The American officials told police they were from the U.S. Consulate in Peshawar. The Pakistanis traveling with them were described as consulate security personnel.

U.S. OFFICIALS QUICKLY FREED

Officials in the region said the U.S. officials were quickly freed; the status of their Pakistani colleagues was not immediately clear.

In Washington, U.S. government sources said they had little information on the incident. Initial indications were that the Americans involved were diplomatic security officers who work for the State Department.

The department's diplomatic security bureau had no immediate comment.

The latest incidents occurred as Pakistani officials stepped up public criticism of U.S. drone attacks.

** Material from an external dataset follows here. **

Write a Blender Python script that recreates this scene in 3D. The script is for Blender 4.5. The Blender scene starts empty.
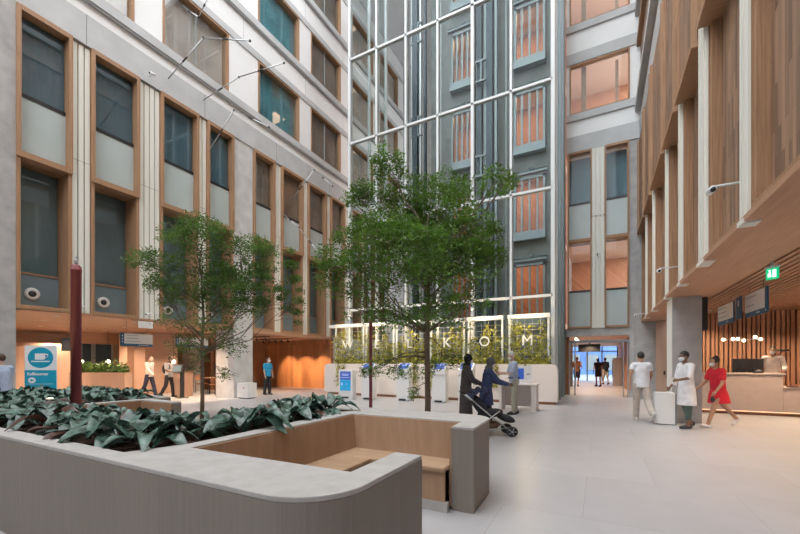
import bpy, bmesh, math, random
from mathutils import Vector, Matrix, Euler, noise
random.seed(7)
R = math.radians
PI = math.pi
scene = bpy.context.scene
col = scene.collection

# ------------------------------------------------------------------ materials
def new_mat(name):
    m = bpy.data.materials.new(name); m.use_nodes = True
    nt = m.node_tree; b = nt.nodes['Principled BSDF']
    return m, nt, b

def setc(b, c): b.inputs['Base Color'].default_value = (c[0], c[1], c[2], 1)

def plain(name, c, rough=.6, metal=0, spec=.5, var=0.0, scale=6, emit=None, es=0, bump=0):
    m, nt, b = new_mat(name); setc(b, c)
    b.inputs['Roughness'].default_value = rough; b.inputs['Metallic'].default_value = metal
    b.inputs['Specular IOR Level'].default_value = spec
    if emit:
        b.inputs['Emission Color'].default_value = (*emit, 1); b.inputs['Emission Strength'].default_value = es
    if var or bump:
        tc = nt.nodes.new('ShaderNodeTexCoord')
        n = nt.nodes.new('ShaderNodeTexNoise'); n.inputs['Scale'].default_value = scale; n.inputs['Detail'].default_value = 6
        nt.links.new(tc.outputs['Object'], n.inputs['Vector'])
        if var:
            r = nt.nodes.new('ShaderNodeValToRGB')
            r.color_ramp.elements[0].position = .3; r.color_ramp.elements[1].position = .7
            r.color_ramp.elements[0].color = (*[max(0, x*(1-var)) for x in c], 1)
            r.color_ramp.elements[1].color = (*[min(1, x*(1+var)) for x in c], 1)
            nt.links.new(n.outputs['Fac'], r.inputs['Fac']); nt.links.new(r.outputs['Color'], b.inputs['Base Color'])
        if bump:
            bp = nt.nodes.new('ShaderNodeBump'); bp.inputs['Strength'].default_value = bump; bp.inputs['Distance'].default_value = .02
            nt.links.new(n.outputs['Fac'], bp.inputs['Height']); nt.links.new(bp.outputs['Normal'], b.inputs['Normal'])
    return m

def grain(name, c1, c2, axis='z', rough=.55, board=0.0, length=1.0, spec=.4, contrast=.35, fine=34, bv=.23, mort=.45):
    """wood whose grain runs along an axis; board>0 cuts it into boards of that width along the grain"""
    m, nt, b = new_mat(name); N, L = nt.nodes, nt.links
    b.inputs['Roughness'].default_value = rough; b.inputs['Specular IOR Level'].default_value = spec
    tc = N.new('ShaderNodeTexCoord'); sp = N.new('ShaderNodeSeparateXYZ'); L.new(tc.outputs['Object'], sp.inputs[0])
    cb = N.new('ShaderNodeCombineXYZ')
    along = {'x': 'X', 'y': 'Y', 'z': 'Z'}[axis]; other = [k for k in 'XYZ' if k != along]
    if axis == 'z':
        ad = N.new('ShaderNodeMath'); ad.operation = 'ADD'
        L.new(sp.outputs['X'], ad.inputs[0]); L.new(sp.outputs['Y'], ad.inputs[1]); across = ad.outputs[0]
    else:
        ad = N.new('ShaderNodeMath'); ad.operation = 'ADD'
        L.new(sp.outputs[other[0]], ad.inputs[0]); L.new(sp.outputs[other[1]], ad.inputs[1]); across = ad.outputs[0]
    L.new(sp.outputs[along], cb.inputs[0]); L.new(across, cb.inputs[1])
    mp = N.new('ShaderNodeMapping'); mp.inputs['Scale'].default_value = (1.3, fine, 1); L.new(cb.outputs[0], mp.inputs[0])
    n = N.new('ShaderNodeTexNoise'); n.inputs['Scale'].default_value = 1; n.inputs['Detail'].default_value = 5; n.inputs['Roughness'].default_value = .6
    L.new(mp.outputs[0], n.inputs['Vector'])
    r = N.new('ShaderNodeValToRGB'); r.color_ramp.elements[0].position = .5-contrast*.5; r.color_ramp.elements[1].position = .5+contrast*.5
    r.color_ramp.elements[0].color = (*c2, 1); r.color_ramp.elements[1].color = (*c1, 1)
    L.new(n.outputs['Fac'], r.inputs['Fac']); out = r.outputs['Color']
    if board:
        br = N.new('ShaderNodeTexBrick'); br.offset = .37; br.offset_frequency = 2
        br.inputs['Color1'].default_value = (1-bv, 1-bv, 1-bv, 1); br.inputs['Color2'].default_value = (1+bv*.5, 1+bv*.5, 1+bv*.5, 1)
        br.inputs['Mortar'].default_value = (mort, mort, mort, 1)
        br.inputs['Scale'].default_value = 1; br.inputs['Mortar Size'].default_value = .0022
        br.inputs['Brick Width'].default_value = length; br.inputs['Row Height'].default_value = board
        L.new(cb.outputs[0], br.inputs['Vector'])
        mx = N.new('ShaderNodeMix'); mx.data_type = 'RGBA'; mx.blend_type = 'MULTIPLY'; mx.inputs[0].default_value = .95
        L.new(out, mx.inputs[6]); L.new(br.outputs['Color'], mx.inputs[7]); out = mx.outputs[2]
    L.new(out, b.inputs['Base Color'])
    return m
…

Pakistan's foreign ministry said it "strongly condemns" American drone strikes which it described as "illegal attacks" on Pakistani sovereignty.

The Pakistan government says the CIA drone campaign fuels anti-American sentiment in the country, and is counterproductive because of collateral damage.

U.S. officials, however, say such strikes by the remotely piloted aircraft are highly effective against militants and are an important weapon in this kind of war.

"The United States is conducting, and will continue to conduct, the counter-terrorism operations it needs to protect the U.S. and its interests," said one American official.

"The real threats to Pakistan's sovereignty are the al-Qaeda terrorists who are living within their borders and planning attacks on Pakistan, their neighbors, and the West."

U.S. officials repeatedly have expressed Washington's concerns about Pakistani authorities' reluctance to crack down on militants operating on their territory. They have also complained about alleged collaboration or support provided to militants by Pakistan's principal intelligence agency, the Inter Services Intelligence directorate (ISI).

The drone attack on Monday allegedly targeted a militant hideout in the Hesokhel village of the North Waziristan tribal region. Unmanned drones also struck targets in South Waziristan on Saturday on Sunday.